| > There are specific labor categories that cannot be filled just by paying more. They require more training and experience. This is not exactly true. It's not at all true when talking about training, because paying people is what motivates them to take the risk of paying for their own training (and if you're training people yourself, you don't require trained people.) Experience is created by paying people enough not to leave the profession. > Licensed tugboat captains are retiring/dying faster than new licenses are being granted. Why weren't people trying to become tugboat captains for the past X years? Is it because the job paid too much? ----- edit: I think you could say this is a collective action problem; nobody is willing to raise pay because it will make them uncompetitive against those who don't, but if they all raised pay they would all make more money and be more secure in the future.

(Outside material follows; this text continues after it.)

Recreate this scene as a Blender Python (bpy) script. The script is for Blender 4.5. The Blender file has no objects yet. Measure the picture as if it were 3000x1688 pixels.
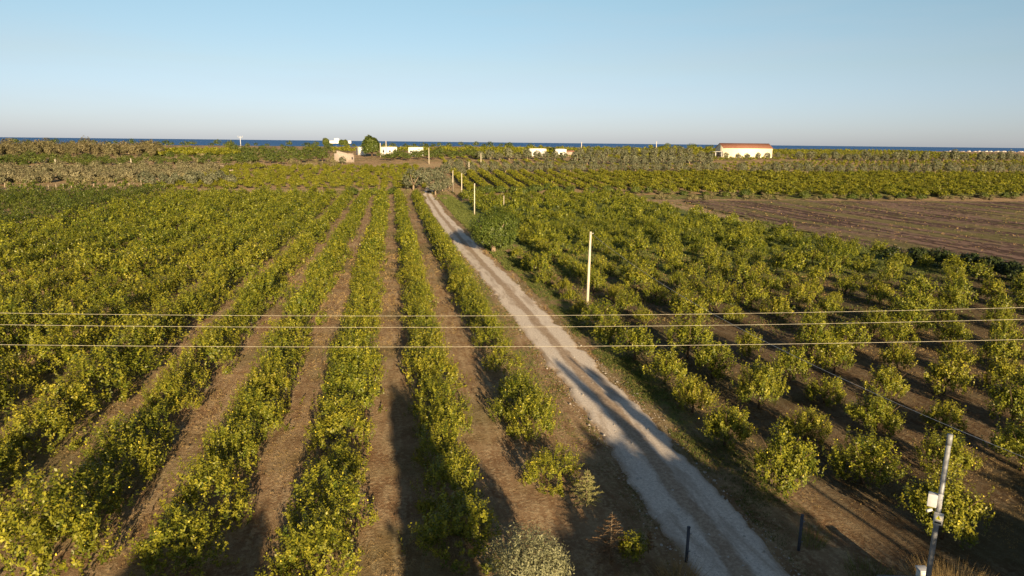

It's the kind of thing where an active government would step in and manage hiring and/or dictate pay. Instead, since our politicians are only concerned with what individuals are willing to pay them to do, they get lobbied to weaken labor regulations and immigration laws. There are lots of unemployed black people desperate for work if one wants to fill up tugboats and construction sites. Just tell them where to show up. |
That's where things start to go wrong - because it may be that some industry is in decline because it's being eclipsed by something else entirely, and artificially propping up that industry causes a market distortion that results in lower efficiency. The free market can still sort it out - ultimately as supply goes down, either prices will rise, or we'll find that there is insufficient demand because buyers far away in the supply chain are finding another, more efficient way.
I agree though that "labour shortage" is partly a misnomer. It's more accurately described as a market labour upwards price adjustment in progress!